The authors of the book are profoundly conscious
of the fact that the extraordinary period of electrical
development embraced in it has been prolific of great
men. They have named some of them; but there
has been no idea of setting forth various achievements
or of ascribing distinctive merits. This treatment
is devoted to one man whom his fellow-citizens
have chosen to regard as in many ways representative
of the American at his finest flowering in
the field of invention during the nineteenth century.

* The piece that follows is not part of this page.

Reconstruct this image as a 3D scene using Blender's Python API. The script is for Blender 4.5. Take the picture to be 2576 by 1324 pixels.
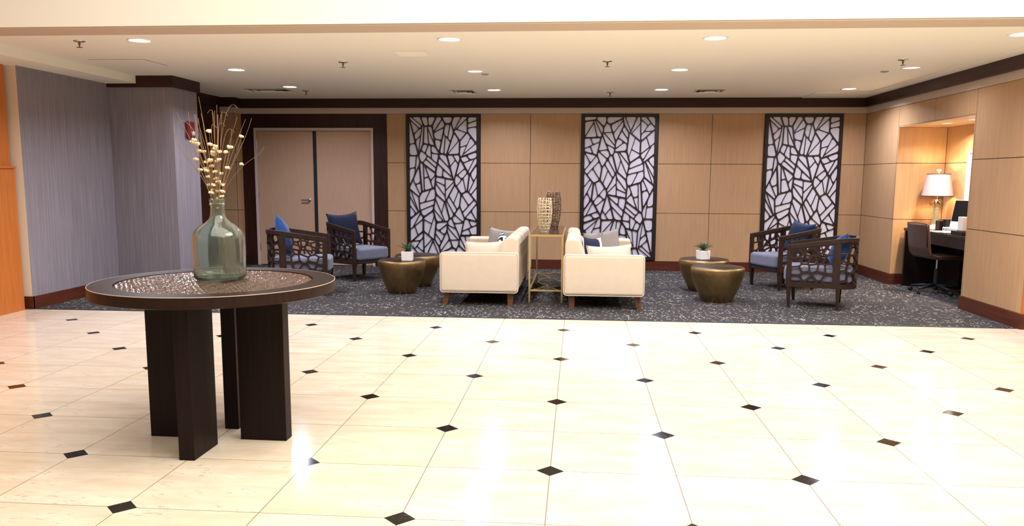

It is designed in these pages to bring the reader face
to face with Edison; to glance at an interesting childhood
and a youthful period marked by a capacity for
doing things, and by an insatiable thirst for knowledge;
then to accompany him into the great creative
stretch of forty years, during which he has done so
much. This book shows him plunged deeply into
work for which he has always had an incredible
capacity, reveals the exercise of his unsurpassed
inventive ability, his keen reasoning powers, his
tenacious memory, his fertility of resource; follows
him through a series of innumerable experiments,
conducted methodically, reaching out like rays of
search-light into all the regions of science and nature,
and finally exhibits him emerging triumphantly from
countless difficulties bearing with him in new arts
the fruits of victorious struggle.
These volumes aim to be a biography rather than
a history of electricity, but they have had to cover so
much general ground in defining the relations and
contributions of Edison to the electrical arts, that they
serve to present a picture of the whole development
effected in the last fifty years, the most fruitful that
electricity has known. The effort has been made to
avoid technique and abstruse phrases, but some
degree of explanation has been absolutely necessary
in regard to each group of inventions. The task of
the authors has consisted largely in summarizing
fairly the methods and processes employed by Edison;
and some idea of the difficulties encountered by
them in so doing may be realized from the fact that
one brief chapter, for example,--that on ore milling--
covers nine years of most intense application and
activity on the part of the inventor. It is something
like exhibiting the geological eras of the earth in an
outline lantern slide, to reduce an elaborate series
of strenuous experiments and a vast variety of
ingenious apparatus to the space of a few hundred
words.
A great deal of this narrative is given in Mr. Edison's
own language, from oral or written statements
made in reply to questions addressed to him with
the object of securing accuracy. A further large part
is based upon the personal contributions of many
loyal associates; and it is desired here to make grateful
acknowledgment to such collaborators as Messrs.
Samuel Insull, E. H. Johnson, F. R. Upton, R. N
Dyer, S. B. Eaton, Francis Jehl, W. S. Andrews, W.
J. Jenks, W. J. Hammer, F. J. Sprague, W. S. Mallory,
an, C. L. Clarke, and others, without whose aid
the issuance of this book would indeed have been
impossible. In particular, it is desired to acknowledge
indebtedness to Mr. W. H. Meadowcroft not only for
substantial aid in the literary part of the work, but
for indefatigable effort to group, classify, and summarize
the boundless material embodied in Edison's
note-books and memorabilia of all kinds now kept
at the Orange laboratory. Acknowledgment must
also be made of the courtesy and assistance of Mrs.